Est-ce un choc visuel quand vous voyez pour la première fois ces lithographies de Man Ray ?
P.S.: Ce n’est pas le genre d’œuvres que je préfère mais quand j’ai demandé l’origine, c’est-à-dire des collages qu’il avait réalisés en 1916, j’ai été stupéfait. En termes de géométrie, Man Ray était très avant-gardiste.
Était-ce difficile de travailler d’après ces lithographies ?
P.S.: Non, pas du tout. Frédérique a tout de suite eu des idées quant à l’interprétation que nous pouvions avoir pour faire en sorte de ne pas être trop classiques.
F.B.: J’ai travaillé trois ans pour Pierre Daquin, qui avait réutilisé des points de différentes épaisseurs. Il jouait beaucoup là-dessus avec ses propres tapisseries sur ces grandes surfaces blanches qui étaient plus ou moins épaisses. J’ai appris cette technique. Mais quand j’ai vu ce que faisait Man Ray avec trois couleurs différentes, c’est-à-dire le rouge, le bleu et le jaune, les trois couleurs primaires qu’il superposait pour obtenir le violet, le vert ou l’orange, tout de suite, je me suis dit que je pouvais obtenir des épaisseurs. C’était tout à fait naturel. Et comme Man Ray avait tracé au crayon un dessin très fin, il ne fallait pas que j’utilise une laine, du chanvre ou du coton mais une matière qui s’enfonce dans la laine blanche du fond, donc j’ai utilisé un fil de métal qui est très fin, pour obtenir les dessins de la lithographie.
P.S.: Quand nous avons présenté la tapisserie à Françoise Tournier, elle nous a aussitôt dit qu’elle souhaitait éditer les dix lithographies qui figuraient dans un album et qui s’intitulent Revolving Doors. Nous avons mis un an et demi à les fabriquer. Elle les a d’abord montrées dans sa galerie et elle les a exposées ensuite à la première FIAC, en 1975, qu’elle avait coorganisée. Elle les a toutes vendues et nous en avons donc refait deux autres séries de dix. Des tapisseries, nous pouvons en faire six exemplaires, numérotés de 1 à 6, pour chaque œuvre, plus deux épreuves d’artiste. Man Ray, lui, avait édité 80 lithographies, avec huit exemplaires pour chacune d’entre elles. Et il a signé les 80 bolduc. Comme nous avons eu du mal à nous faire payer la troisième série de tapisseries, elle nous a donné en échange une série de dix lithographies de Man Ray.

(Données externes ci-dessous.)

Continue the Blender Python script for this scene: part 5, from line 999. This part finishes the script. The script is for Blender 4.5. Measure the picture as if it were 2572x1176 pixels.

F.B.: Quand on a eu cette grosse commande, nous sommes allés à Saint-Tropez où nous possédions une petite maison et nous avons tissé les Man Ray sur place. Nous sommes restés un an et demi là-bas… Il faut que vous sachiez que Françoise Tournier est venue à notre atelier, rue Saint-Honoré à Paris, avec Man Ray en 1973. Nous étions dans un immeuble qui datait du XVIIe siècle, avec un grand escalier. Arrivé en bas, Man Ray a dit qu’il ne pouvait pas monter. Il avait 83 ans. Peter, qui avait 30 ans alors, l’a porté à bout de bras pour qu’il puisse venir dans notre atelier. Man Ray était vraiment très sympathique.
Après tant d’années, comment jugez-vous ces tapisseries dorénavant ?
F.B.: Je les vois différemment d’il y a 50 ans. C’est une œuvre qui existe indépendamment de nous. Il y a un équilibre extraordinaire dans ces dessins.
P.S.: Je suis assez content de leur fraîcheur. Elles sont en très bon état. Nous aimons bien les montrer quand nous recevons des gens à l’atelier.
F.B.: Les artistes nous ont appris que l’art était fait pour voyager, et leurs tableaux faits pour par tir. Donc, nos tapisseries également.
« Revolving Doors: Sept tapisseries de Man Ray » est exposée jusqu’au 10 novembre 2024 à la galerie Les Douches, à Paris. Une sélection sera également présentée à Paris Photo à partir du 6 novembre 2024.